Your instructions: Scan the entries below. List each line with "extends".

[Scene modeling code data]

■ ■ ■ ■ ■ ■ ■

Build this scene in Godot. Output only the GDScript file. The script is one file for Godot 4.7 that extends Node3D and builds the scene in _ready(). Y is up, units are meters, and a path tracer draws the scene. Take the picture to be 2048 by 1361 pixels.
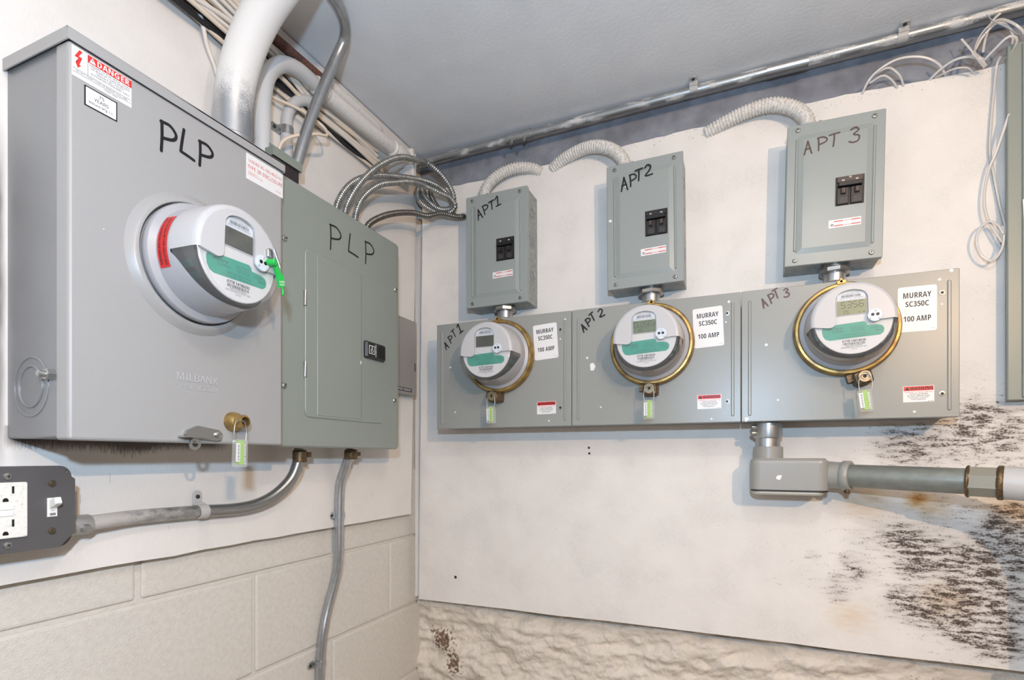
extends Node3D

const Y0 := 1.45            # camera height above the floor; wall heights below are given from here
var M := {}
var taken := {}
var rng := RandomNumberGenerator.new()
var sans: SystemFont
var bold: SystemFont
var group_id := 1

# ---------------------------------------------------------------- scene tree helpers
func numbered(n: String) -> String:
	if not taken.has(n):
		taken[n] = 0
		return n
	taken[n] += 1
	return "%s_%03d" % [n, taken[n]]

func tag(o: Node3D, label: String, category: String, group := "") -> Node3D:
	o.set_meta("label", label)
	o.set_meta("category", category)
	if group != "":
		o.set_meta("group", group)
	return o

func thing(called: String, label: String, category: String, xf: Transform3D, group := "") -> Node3D:
	var o := Node3D.new()
	o.name = numbered(called)
	add_child(o)
	o.transform = xf
	return tag(o, label, category, group)

func solo(called: String, label: String, category: String, st: SurfaceTool, m: Material, xf: Transform3D, group := "") -> MeshInstance3D:
	var o := MeshInstance3D.new()
	o.mesh = finish(st)
	o.material_override = m
	o.name = numbered(called)
	add_child(o)
	o.transform = xf
	tag(o, label, category, group)
	return o

func part(called: String, st: SurfaceTool, m: Material, parent: Node3D, at := Transform3D()) -> MeshInstance3D:
	return part_mesh(called, finish(st), m, parent, at)

func part_mesh(called: String, mesh: Mesh, m: Material, parent: Node3D, at := Transform3D()) -> MeshInstance3D:
	var o := MeshInstance3D.new()
	o.mesh = mesh
	o.material_override = m
	o.name = called
	parent.add_child(o, true)
	o.transform = at
	return o

func structure(called: String, st: SurfaceTool, m: Material) -> MeshInstance3D:
	var o := MeshInstance3D.new()
	o.mesh = finish(st)
	o.material_override = m
	o.name = called
	add_child(o)
	o.set_meta("kind", "structure")
	return o

func LW(s: float, y: float, o: float, tilt := 0.0) -> Transform3D:   # frame on the left wall: x to the right as seen, y up, z out of the wall
	return Transform3D(Basis(Vector3.UP, PI / 2) * Basis(Vector3.BACK, tilt), Vector3(o, Y0 + y, -s))

func RW(x: float, y: float, o: float, tilt := 0.0) -> Transform3D:
	return Transform3D(Basis(Vector3.BACK, tilt), Vector3(x, Y0 + y, o))

func AT(x: float, y: float, z := 0.0, tilt := 0.0) -> Transform3D:
	return Transform3D(Basis(Vector3.BACK, tilt), Vector3(x, y, z))

# ---------------------------------------------------------------- mesh helpers
func S() -> SurfaceTool:
	var st := SurfaceTool.new()
	st.begin(Mesh.PRIMITIVE_TRIANGLES)
	st.set_uv(Vector2.ZERO)
	st.set_smooth_group(-1)
	return st

func finish(st: SurfaceTool) -> ArrayMesh:
	st.generate_normals()
	return st.commit()

func tri(st: SurfaceTool, a: Vector3, b: Vector3, c: Vector3) -> void:   # counter-clockwise from outside
	st.add_vertex(a); st.add_vertex(c); st.add_vertex(b)

func quad(st: SurfaceTool, a: Vector3, b: Vector3, c: Vector3, d: Vector3) -> void:
	tri(st, a, b, c); tri(st, a, c, d)

func triuv(st: SurfaceTool, a: Vector3, b: Vector3, c: Vector3, ua: Vector2, ub: Vector2, uc: Vector2) -> void:
	st.set_uv(ua); st.add_vertex(a)
	st.set_uv(uc); st.add_vertex(c)
	st.set_uv(ub); st.add_vertex(b)

func quaduv(st: SurfaceTool, p: Array, u: Array) -> void:
	triuv(st, p[0], p[1], p[2], u[0], u[1], u[2])
	triuv(st, p[0], p[2], p[3], u[0], u[2], u[3])

func new_group(st: SurfaceTool) -> void:
	group_id += 1
	st.set_smooth_group(group_id)

func flat(st: SurfaceTool) -> void:
	st.set_smooth_group(-1)

func outline(w: float, h: float, r: float, inset: float) -> PackedVector2Array:
	var out := PackedVector2Array()
	var n := 1 if r < 0.0008 else (3 if r < 0.004 else 6)
	var hw := w / 2.0 - inset
	var hh := h / 2.0 - inset
	var rr: float = maxf(r - inset, 0.0)
	for q in 4:
		var c: Vector2 = Vector2(hw - rr, hh - rr) * [Vector2(1, -1), Vector2(1, 1), Vector2(-1, 1), Vector2(-1, -1)][q]
		for k in n + 1:
			if n == 1 and k == 1:
				continue
			var a := -PI / 2 + q * PI / 2 + (PI / 2) * k / n if n > 1 else 0.0
			if n > 1:
				out.append(c + Vector2(cos(a), sin(a)) * rr)
			else:
				out.append(c + rr * [Vector2(1, -1), Vector2(1, 1), Vector2(-1, 1), Vector2(-1, -1)][q])
	return out

# a rounded rectangle lofted through rings of (inset, z), from the back to the front
func loft(st: SurfaceTool, cx: float, cy: float, w: float, h: float, r: float, rings: Array, back := true, front := true) -> void:
	flat(st)
	var loops := []
	for g in rings:
		var l := PackedVector3Array()
		for p in outline(w, h, r, g[0]):
			l.append(Vector3(cx + p.x, cy + p.y, g[1]))
		loops.append(l)
	for i in loops.size() - 1:
		var a: PackedVector3Array = loops[i]
		var b: PackedVector3Array = loops[i + 1]
		for j in a.size():
			var k := (j + 1) % a.size()
			quad(st, a[j], a[k], b[k], b[j])
	var n: int = loops[0].size()
	if front:
		var f: PackedVector3Array = loops[-1]
		for j in range(1, n - 1):
			tri(st, f[0], f[j], f[j + 1])
	if back:
		var f: PackedVector3Array = loops[0]
		for j in range(1, n - 1):
			tri(st, f[0], f[j + 1], f[j])

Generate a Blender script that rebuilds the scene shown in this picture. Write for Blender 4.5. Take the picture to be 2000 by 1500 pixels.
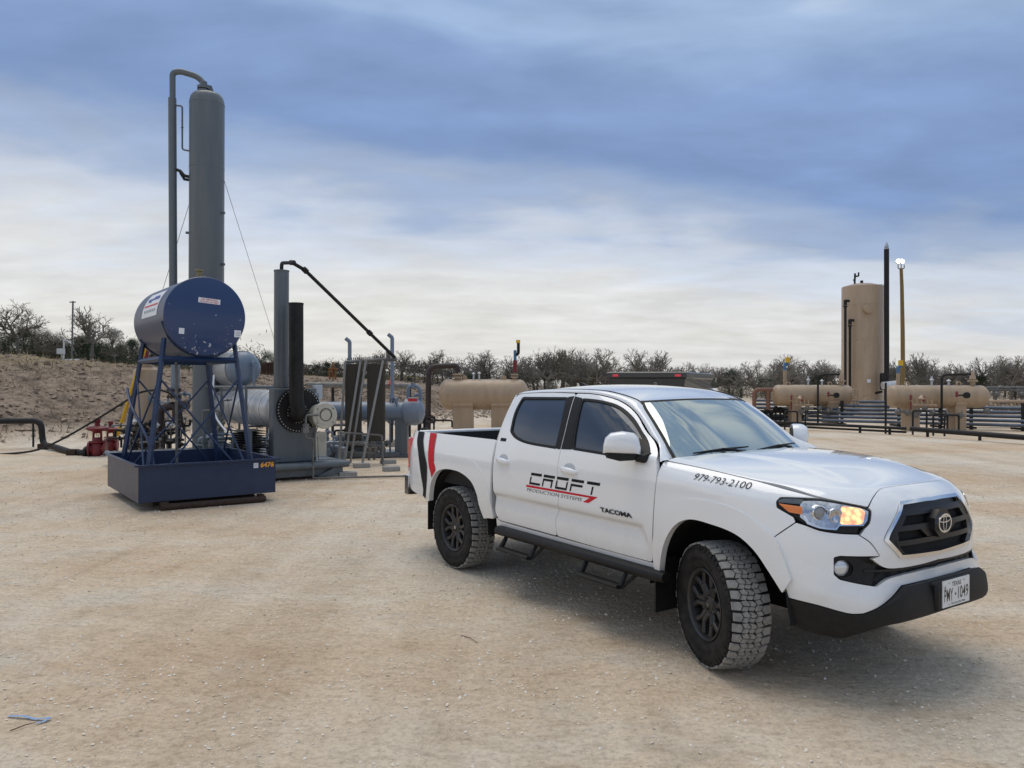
import bpy, bmesh, math, random
from mathutils import Vector, Matrix, geometry
R=math.radians; PI=math.pi
sc=bpy.context.scene
for o in list(bpy.data.objects): bpy.data.objects.remove(o)
COL=sc.collection
# ------------------------------------------------------------------ camera
CAMZ=1.7877; F=1519.19; ROLL=0.003
cam=bpy.data.cameras.new('camera'); camo=bpy.data.objects.new('camera',cam); COL.objects.link(camo)
cam.sensor_width=36; cam.lens=F/2000*36; cam.clip_start=.05; cam.clip_end=4000
camo.matrix_world=Matrix.Translation((0,0,CAMZ))@Matrix.Rotation(PI/2,4,'X')@Matrix.Rotation(ROLL,4,'Z')
sc.camera=camo
# ------------------------------------------------------------------ sky and sun
SUN_EL=R(71); SUN_AZ=R(-32)      # azimuth from +Y towards +X
w=bpy.data.worlds.new("World"); sc.world=w; w.use_nodes=True
nt=w.node_tree; N=nt.nodes; L=nt.links; N.clear()
def wn(t,**k):
    n=N.new(t)
    for a,b in k.items(): setattr(n,a,b)
    return n
def wmath(op,a,b=None,c=None):
    n=wn('ShaderNodeMath',operation=op)
    for i,v in enumerate((a,b,c)):
        if v is None: continue
        if isinstance(v,(int,float)): n.inputs[i].default_value=v
        else: L.new(v,n.inputs[i])
    return n.outputs[0]
out=wn('ShaderNodeOutputWorld'); sky=wn('ShaderNodeTexSky'); sky.sky_type='NISHITA'; sky.sun_disc=False
sky.sun_elevation=SUN_EL; sky.sun_rotation=SUN_AZ; sky.altitude=100; sky.air_density=1.2; sky.dust_density=2.0
bg1=wn('ShaderNodeBackground'); bg1.inputs[1].default_value=0.10; L.new(sky.outputs[0],bg1.inputs[0])
tc=wn('ShaderNodeTexCoord'); sep=wn('ShaderNodeSeparateXYZ'); L.new(tc.outputs['Generated'],sep.inputs[0])
dx,dy,dz=sep.outputs
zz=wmath('MAXIMUM',dz,0.0)
den=wmath('ADD',zz,0.16)
comb=wn('ShaderNodeCombineXYZ'); L.new(wmath('DIVIDE',dx,den),comb.inputs[0]); L.new(wmath('DIVIDE',dy,den),comb.inputs[1])
def wnoise(scale,detail,rough,mapscale,loc=(0,0,0),rot=0,dist=0.0):
    mp=wn('ShaderNodeMapping'); mp.inputs['Scale'].default_value=mapscale; mp.inputs['Location'].default_value=loc; mp.inputs['Rotation'].default_value=(0,0,rot)
    L.new(comb.outputs[0],mp.inputs[0])
    n=wn('ShaderNodeTexNoise'); n.inputs['Scale'].default_value=scale; n.inputs['Detail'].default_value=detail; n.inputs['Roughness'].default_value=rough; n.inputs['Distortion'].default_value=dist
    L.new(mp.outputs[0],n.inputs['Vector']); return n.outputs['Fac']
n1=wnoise(.75,3,.5,(.6,1.1,1),(2.3,.7,0),R(-14),.3)
n2=wnoise(2.3,4,.48,(.75,1.25,1),(5.1,3.2,0),R(-10),.5)
n3=wnoise(5.0,3,.5,(.8,1.2,1),(1.1,8.2,0),R(10),.4)
# elevation, bent by low noise and tilted with azimuth
el=wmath('ADD',zz,wmath('MULTIPLY',wmath('SUBTRACT',n1,.5),.22))
el=wmath('ADD',el,wmath('MULTIPLY',wmath('SUBTRACT',n2,.5),wmath('MULTIPLY_ADD',wmath('MAXIMUM',wmath('SUBTRACT',zz,.38),0.0),3.2,.085)))
el=wmath('ADD',el,wmath('MULTIPLY',wmath('SUBTRACT',n3,.5),.05))
el=wmath('ADD',el,wmath('MULTIPLY',dx,.115))
ramp=wn('ShaderNodeValToRGB'); cr=ramp.color_ramp; cr.interpolation='EASE'
def lin(c): return tuple(((v/255)/12.92 if v/255<=.04045 else ((v/255+.055)/1.055)**2.4) for v in c)
stops=[(0.0,(218,216,212)),(.10,(214,214,214)),(.17,(196,203,216)),(.225,(150,167,196)),(.28,(116,141,184)),(.37,(124,149,191)),(.47,(152,175,207)),(.56,(214,220,226)),(.66,(128,156,192)),(.76,(222,226,224)),(.88,(140,166,198)),(1.0,(205,212,222))]
while len(cr.elements)<len(stops): cr.elements.new(.5)
for e,(p,c) in zip(cr.elements,stops): e.position=p; e.color=(*lin(c),1)
L.new(el,ramp.inputs[0])
# soft bright and dull cloud streaks
st=wmath('MULTIPLY_ADD',wmath('SUBTRACT',n2,.5),.34,1.02)
st2=wmath('MULTIPLY_ADD',wmath('SUBTRACT',n3,.5),.20,st)
n4=wnoise(3.2,8,.58,(.8,1.35,1),(9.1,4.2,0),R(-16),.25)
st2=wmath('MULTIPLY_ADD',wmath('SUBTRACT',n4,.5),.42,st2)
mul=wn('ShaderNodeVectorMath',operation='SCALE'); L.new(ramp.outputs[0],mul.inputs[0]); L.new(st2,mul.inputs['Scale'])
bg2=wn('ShaderNodeBackground'); L.new(mul.outputs[0],bg2.inputs[0]); bg2.inputs[1].default_value=0.79
mx=wn('ShaderNodeMixShader'); mx.inputs[0].default_value=.90
L.new(bg1.outputs[0],mx.inputs[1]); L.new(bg2.outputs[0],mx.inputs[2]); L.new(mx.outputs[0],out.inputs[0])
sun=bpy.data.lights.new('sun','SUN'); sun.energy=0.95; sun.angle=R(48); sun.color=(1,.90,.76)
suno=bpy.data.objects.new('sun',sun); COL.objects.link(suno)
sd=Vector((math.sin(SUN_AZ)*math.cos(SUN_EL),math.cos(SUN_AZ)*math.cos(SUN_EL),math.sin(SUN_EL)))
suno.rotation_euler=sd.to_track_quat('Z','Y').to_euler(); suno.location=(20,40,40)
sc.view_settings.view_transform='Standard'; sc.view_settings.look='None'; sc.view_settings.gamma=1; sc.view_settings.exposure=0.48
sc.view_settings.use_curve_mapping=False
sc.render.engine='CYCLES'
# ------------------------------------------------------------------ helpers
def at(px,py,Y):
    c,s=math.cos(ROLL),math.sin(ROLL); a=(px-1000)/F; b=(750-py)/F
    return Vector(((a*c-b*s)*Y,Y,CAMZ+(a*s+b*c)*Y))
def tag(o,label=None,cat=None,group=None,kind=None):
    if label: o['label']=label
    if cat: o['category']=cat
    if group: o['group']=group
    if kind: o['kind']=kind
    return o
def empty(name,loc=(0,0,0),rz=0,label=None,cat=None,group=None):
    o=bpy.data.objects.new(name,None); COL.objects.link(o); o.location=loc; o.rotation_euler=(0,0,rz); o.empty_display_size=.2
    return tag(o,label,cat,group)
def copy_tree(o,parent=None):
    c=o.copy(); COL.objects.link(c)
    if parent: c.parent=parent
    for ch in list(o.children): copy_tree(ch,c)
    return c
_m={}
def mat(name,col,rough=.6,metal=0,coat=0,noise=0,nscale=8,col2=None,bump=0,bscale=30,spec=None,emit=None,estr=1,stretch=(1,1,1),thr=None,ior=None):
    if name in _m: return _m[name]
    m=bpy.data.materials.new(name); m.use_nodes=True; t=m.node_tree; b=t.nodes['Principled BSDF']
    b.inputs['Base Color'].default_value=(*col,1); b.inputs['Roughness'].default_value=rough; b.inputs['Metallic'].default_value=metal
    b.inputs['Coat Weight'].default_value=coat; b.inputs['Coat Roughness'].default_value=.04
    if ior: b.inputs['IOR'].default_value=ior
    if spec is not None: b.inputs['Specular IOR Level'].default_value=spec
    if emit: b.inputs['Emission Color'].default_value=(*emit,1); b.inputs['Emission Strength'].default_value=estr
    if noise or col2:
        tc=t.nodes.new('ShaderNodeTexCoord'); mp=t.nodes.new('ShaderNodeMapping'); mp.inputs['Scale'].default_value=stretch
        n=t.nodes.new('ShaderNodeTexNoise'); n.inputs['Scale'].default_value=nscale; n.inputs['Detail'].default_value=8; n.inputs['Roughness'].default_value=.65
        t.links.new(tc.outputs['Object'],mp.inputs[0]); t.links.new(mp.outputs[0],n.inputs['Vector'])
        r=t.nodes.new('ShaderNodeValToRGB'); c2=col2 or tuple(min(1,c*(1-noise)) for c in col)
        lo,hi=thr or (.35,.68)
        r.color_ramp.elements[0].position=lo; r.color_ramp.elements[1].position=hi
        r.color_ramp.elements[0].color=(*col,1); r.color_ramp.elements[1].color=(*c2,1)
        t.links.new(n.outputs['Fac'],r.inputs[0]); t.links.new(r.outputs[0],b.inputs['Base Color'])
        rr=t.nodes.new('ShaderNodeMapRange'); rr.inputs['To Min'].default_value=max(.02,rough-.06); rr.inputs['To Max'].default_value=min(1,rough+.12)
        t.links.new(n.outputs['Fac'],rr.inputs[0])
        if rough>.15: t.links.new(rr.outputs[0],b.inputs['Roughness'])
    if bump:
        tc=t.nodes.new('ShaderNodeTexCoord'); n=t.nodes.new('ShaderNodeTexNoise'); n.inputs['Scale'].default_value=bscale; n.inputs['Detail'].default_value=6
        t.links.new(tc.outputs['Object'],n.inputs['Vector'])
        bp=t.nodes.new('ShaderNodeBump'); bp.inputs['Strength'].default_value=bump; bp.inputs['Distance'].default_value=.02
        t.links.new(n.outputs['Fac'],bp.inputs['Height']); t.links.new(bp.outputs[0],b.inputs['Normal'])
    _m[name]=m; return m
SPLITN={'pump_pipe','skid_runner','skid_pipe','header_pipe','valve_cluster','nozzle','gauge','red_control_valve','valve_manifold','control_piping','frame_rail','housing_bolt','step_tread','crossbar','motor','fuel_gas_line','burner_casing','nozzle_pipe','stand_rail','instrument_box','lamp_bracket','roof_vent','wellhead_frame','skid_frame'}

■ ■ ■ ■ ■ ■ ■

Solution:
Build this scene in Godot. Output only the GDScript file. The script is one file for Godot 4.7 that extends Node3D and builds the scene in _ready(). Y is up, units are meters, and a path tracer draws the scene. Take the picture to be 2048 by 1361 pixels.
extends Node3D